August 13, 2012; Denver, CO, USA; Colorado Rockies center fielder Dexter Fowler (24) hits a single during the first inning against the Milwaukee Brewers at Coors Field. Mandatory Credit: Chris Humphreys-USA TODAY Sports

Dexter Fowler Signs Extension, Avoids Arbitration

The pitchers and catchers are in the house. They start baseball activities tomorrow. The rest of the Colorado Rockies are gearing up, filming commercials and getting ready to start Spring Training. Today they tied up their final loose end, signing center fielder Dexter Fowler to an extension and avoiding arbitration.

Because Fowler is a “super two” player, this means he is under team control for at least the next three years; the two years of this deal plus one additional year after that. Fowler turns 27 in March. This deal ensures, therefore, that he will spend the years that typically make up a player’s prime (ages 27-30) in Colorado.
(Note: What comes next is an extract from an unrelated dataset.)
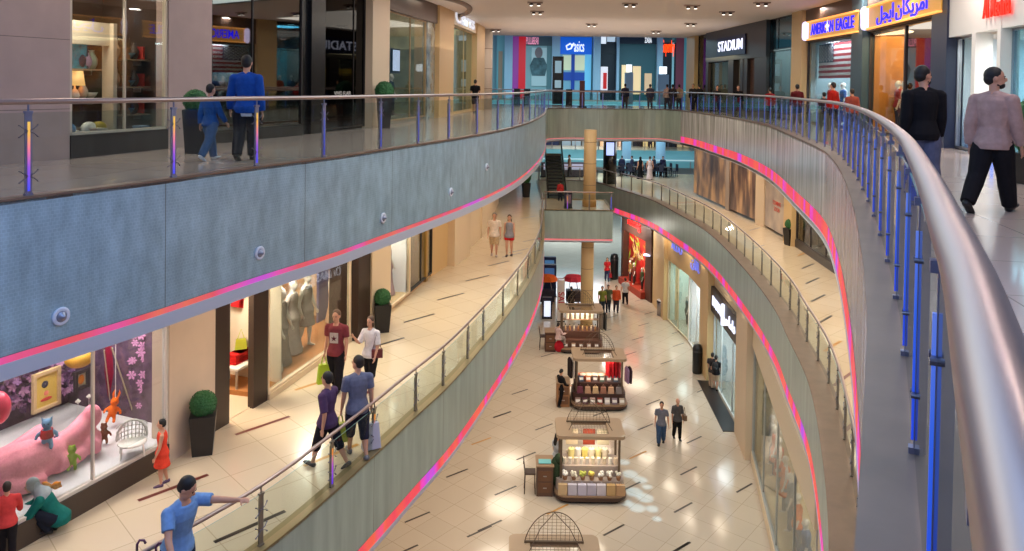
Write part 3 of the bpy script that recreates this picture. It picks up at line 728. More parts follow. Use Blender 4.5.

Is it safe to say that the Rockies are focusing on “peace of mind” as a prevailing concept this season? Last year, the clubhouse culture ballyhoo notwithstanding, the team challenged its talented but underachieving players. You might call it “tough love,” or you might just call it tough.

They called out Jhoulys Chacin in the local paper about his conditioning. They made Dexter Fowler earn his spot in center field. When he didn’t, they switched his spot in the lineup and then benched him for a number of games. In prior seasons they sent Fowler to AAA. Those decisions had merit, but the tone was brutal. It seems like Fowler has finally earned a certain measure of peace of mind. He got paid and he no longer has to worry about his spot in the lineup. Period.

Fowler fits what the Rockies need in so many ways. He is a plus defender who can handle the vast outfield in Coors Field. With a lineup that needs to out-slug opponents, Fowler’s production in the lead-off spot will be a huge asset. Forget the prototypical lead-off hitter and forget stealing bases (even if Fowler is fast once he gets going). Fewer base-running mistakes and more of that +.800 OPS, please.

This contract is the right length and the right amount of money. If Fowler continues his outstanding play from last season, the money will become a bargain. Chalk this one up as a success for the front office.